_Required task_. Extract word for word the lines of the listing from its start to the line holding "from mathutils import Vector, Matrix, noise", both ends kept; pictures are not part of the copy.

_Provided data_.
* BEGIN *

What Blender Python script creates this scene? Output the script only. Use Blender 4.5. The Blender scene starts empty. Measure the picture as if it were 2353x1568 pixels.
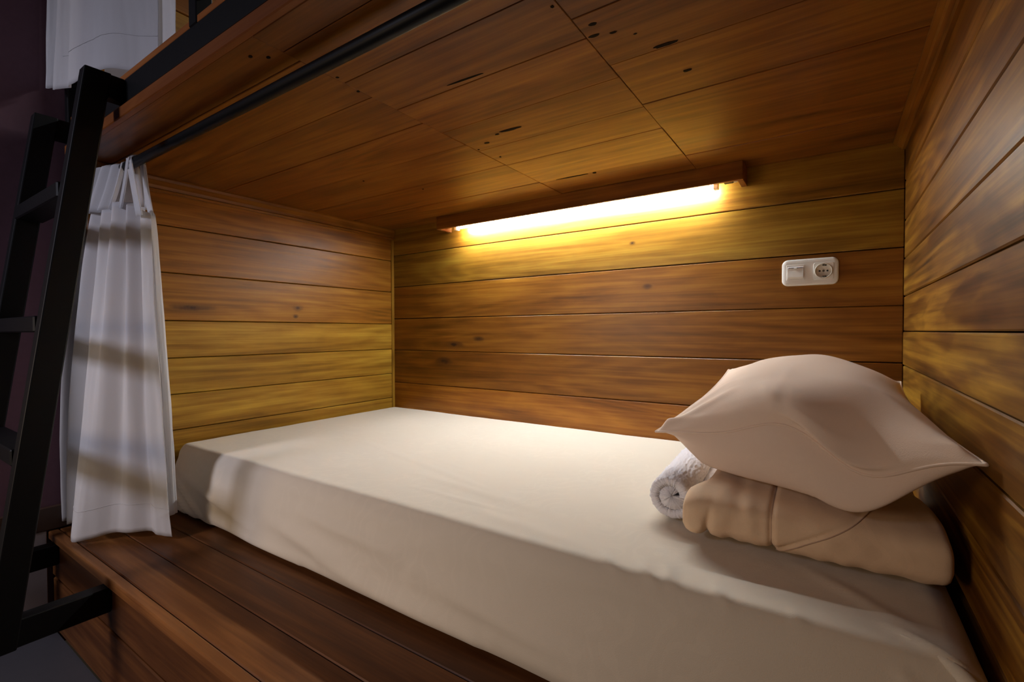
import bpy, bmesh, math, random
from mathutils import Vector, Matrix, noise

random.seed(7)
S = bpy.context.scene
COL = S.collection
PI = math.pi

# ------------------------------------------------------------------ camera
cam_d = bpy.data.cameras.new('camera')
cam = bpy.data.objects.new('camera', cam_d)
COL.objects.link(cam)
F_PX, YAW, PITCH, ROLL = 1095.284, 0.591649, -0.018794, -0.003416
cam_d.sensor_fit = 'HORIZONTAL'
cam_d.sensor_width = 36.0
cam_d.lens = 36.0 * F_PX / 2353.0
cam_d.clip_start = 0.02
fw = Vector((-math.sin(YAW) * math.cos(PITCH), math.cos(YAW) * math.cos(PITCH), math.sin(PITCH)))
rt = Vector((math.cos(YAW), math.sin(YAW), 0))
up = rt.cross(fw)
rt, up = rt * math.cos(ROLL) + up * math.sin(ROLL), up * math.cos(ROLL) - rt * math.sin(ROLL)
M = Matrix((rt, up, -fw)).transposed().to_4x4()
M.translation = Vector((1.84002, -1.66743, 0.58468))
cam.matrix_world = M
S.camera = cam

# ------------------------------------------------------------------ world, room light, exposure
world = bpy.data.worlds.new('room_ambient')
S.world = world
world.use_nodes = True
world.node_tree.nodes['Background'].inputs[0].default_value = (1.0, 0.72, 0.50, 1)
world.node_tree.nodes['Background'].inputs[1].default_value = 0.014


def area(name, loc, target, size, size_y, power, color):
    d = bpy.data.lights.new(name, 'AREA')
    d.shape = 'RECTANGLE'
    d.size, d.size_y, d.energy, d.color = size, size_y, power, color
    o = bpy.data.objects.new(name, d)
    o.location = loc
    o.rotation_euler = (Vector(target) - Vector(loc)).to_track_quat('-Z', 'Y').to_euler()
    COL.objects.link(o)
    return o


# cool light from the room beyond the bunk (a window / fixture across the aisle)
key = area('room_light', (0.15, -3.3, 1.55), (0.08, -1.18, 0.40), 0.42, 0.36, 5.2, (0.80, 0.81, 1.0))
key.data.spread = math.radians(80)
# added warm fill, low in the aisle, brightens mattress front; no lamp known there
fill = area('warm_fill_light', (0.30, -2.65, 0.62), (1.15, -1.05, -0.05), 0.8, 0.3, 2.9, (1.0, 0.73, 0.47))
fill.data.spread = math.radians(92)
# the upper bunk has its own lamp, out of the picture
pd = bpy.data.lights.new('upper_bunk_light', 'AREA')
pd.shape = 'RECTANGLE'
pd.size, pd.size_y, pd.energy, pd.color = 1.0, 0.03, 13.0, (0.92, 0.97, 1.0)
po = bpy.data.objects.new('upper_bunk_light', pd)
po.location = (0.95, -0.08, 2.10)
COL.objects.link(po)
TUBE_STRENGTH = 205.0
S.view_settings.view_transform = 'Standard'
S.view_settings.look = 'None'
S.view_settings.gamma = 1.0
S.view_settings.use_curve_mapping = False
S.view_settings.exposure = 0.0


# ------------------------------------------------------------------ helpers
def link(o, parent=None):
    COL.objects.link(o)
    if parent:
        o.parent = parent
    return o


def tag(o, label=None, cat=None, group=None, kind=None):
    if label: o['label'] = label
    if cat: o['category'] = cat
    if group: o['group'] = group
    if kind: o['kind'] = kind
    return o


def empty(name, loc=(0, 0, 0)):
    o = bpy.data.objects.new(name, None)
    o.empty_display_size = 0.05
    o.location = loc
    return link(o)


def mesh_obj(name, verts, faces, mat, parent=None, smooth=False, loc=None):
    me = bpy.data.meshes.new(name)
    me.from_pydata([tuple(v) for v in verts], [], faces)
    me.update()
    if mat: me.materials.append(mat)
    if smooth:
        for p in me.polygons: p.use_smooth = True
    o = bpy.data.objects.new(name, me)
    if loc: o.location = loc
    return link(o, parent)


def bm_obj(name, bm, mat, parent=None, smooth=False, loc=None):
    me = bpy.data.meshes.new(name)
    bmesh.ops.recalc_face_normals(bm, faces=bm.faces)
    bm.to_mesh(me)
    bm.free()
    if mat: me.materials.append(mat)
    if smooth:
        for p in me.polygons: p.use_smooth = True
    o = bpy.data.objects.new(name, me)
    if loc: o.location = loc
    return link(o, parent)


def box_bm(x0, x1, y0, y1, z0, z1, bev=0.0, seg=1):
    bm = bmesh.new()
    bmesh.ops.create_cube(bm, size=1.0)
    bmesh.ops.scale(bm, verts=bm.verts, vec=(x1 - x0, y1 - y0, z1 - z0))
    bmesh.ops.translate(bm, verts=bm.verts, vec=((x0 + x1) / 2, (y0 + y1) / 2, (z0 + z1) / 2))
    if bev > 0:
        bmesh.ops.bevel(bm, geom=bm.edges[:], offset=bev, segments=seg, affect='EDGES', profile=0.5)
    return bm


def box(name, x0, x1, y0, y1, z0, z1, mat, parent=None, bev=0.0, seg=1):
    return bm_obj(name, box_bm(x0, x1, y0, y1, z0, z1, bev, seg), mat, parent)


def prism(name, prof, axis, a0, a1, mat, parent=None, bev=0.0):
    """closed polygon PROF extruded along AXIS; prof holds the two other coordinates in xyz order"""
    bm = bmesh.new()
    def v(p, a):
        return {'x': (a, p[0], p[1]), 'y': (p[0], a, p[1]), 'z': (p[0], p[1], a)}[axis]
    lo = [bm.verts.new(v(p, a0)) for p in prof]
    hi = [bm.verts.new(v(p, a1)) for p in prof]
    n = len(prof)
    bm.faces.new(lo)
    bm.faces.new(hi[::-1])
    for i in range(n):
        bm.faces.new((lo[i], lo[(i + 1) % n], hi[(i + 1) % n], hi[i]))
    if bev > 0:
        bmesh.ops.bevel(bm, geom=bm.edges[:], offset=bev, segments=2, affect='EDGES', profile=0.5)
    return bm_obj(name, bm, mat, parent)


def tube(name, pts, r, mat, parent=None, n=12, closed=False):
    """swept round bar"""
    pts = [Vector(p) for p in pts]
    verts, faces = [], []
    m = len(pts)
    for i, p in enumerate(pts):
        if closed:
            t = pts[(i + 1) % m] - pts[i - 1]
        else:
            t = pts[min(i + 1, m - 1)] - pts[max(i - 1, 0)]
        t.normalize()
        a = t.orthogonal() if abs(t.z) > 0.9 else t.cross(Vector((0, 0, 1)))
        a.normalize()
        b = t.cross(a)
        for k in range(n):
            w = 2 * PI * k / n
            verts.append(p + (a * math.cos(w) + b * math.sin(w)) * r)
    for i in range(m if closed else m - 1):
        j = (i + 1) % m
        for k in range(n):
            l = (k + 1) % n
            faces.append((i * n + k, i * n + l, j * n + l, j * n + k))
    if not closed:
        faces.append(tuple(range(n))[::-1])
        faces.append(tuple((m - 1) * n + k for k in range(n)))
    return mesh_obj(name, verts, faces, mat, parent, smooth=True)


def grid_obj(name, rows, mat, parent=None, thick=0.0, closed_u=False):
    """surface through ROWS (lists of points)"""
    h, w = len(rows), len(rows[0])
    verts = [p for r in rows for p in r]
    faces = []
    for i in range(h - 1):
        for j in range(w if closed_u else w - 1):
            k = (j + 1) % w
            faces.append((i * w + j, i * w + k, (i + 1) * w + k, (i + 1) * w + j))
    o = mesh_obj(name, verts, faces, mat, parent, smooth=True)
    if thick:
        m = o.modifiers.new('cloth_thickness', 'SOLIDIFY')
        m.thickness = thick
        m.offset = 0
    return o


def spline(pts, t):
    """Catmull-Rom through pts, t in 0..1"""
    n = len(pts) - 1
    f = min(max(t, 0), 0.99999) * n
    i = int(f)
    u = f - i
    P = [Vector(pts[max(i - 1, 0)]), Vector(pts[i]), Vector(pts[i + 1]), Vector(pts[min(i + 2, n)])]
    return 0.5 * ((2 * P[1]) + (P[2] - P[0]) * u + (2 * P[0] - 5 * P[1] + 4 * P[2] - P[3]) * u * u
                  + (3 * P[1] - P[0] - 3 * P[2] + P[3]) * u ** 3)


def sm(a, b, x):
    t = min(max((x - a) / (b - a), 0), 1)
    return t * t * (3 - 2 * t)


def ns(x, y, z=0.0):
    return noise.noise(Vector((x, y, z)))


# ------------------------------------------------------------------ materials
def new_mat(name):
    m = bpy.data.materials.new(name)
    m.use_nodes = True
    nt = m.node_tree
    return m, nt, nt.nodes['Principled BSDF']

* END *

_The output_.
What Blender Python script creates this scene? Output the script only. Use Blender 4.5. The Blender scene starts empty. Measure the picture as if it were 2353x1568 pixels.
import bpy, bmesh, math, random
from mathutils import Vector, Matrix, noise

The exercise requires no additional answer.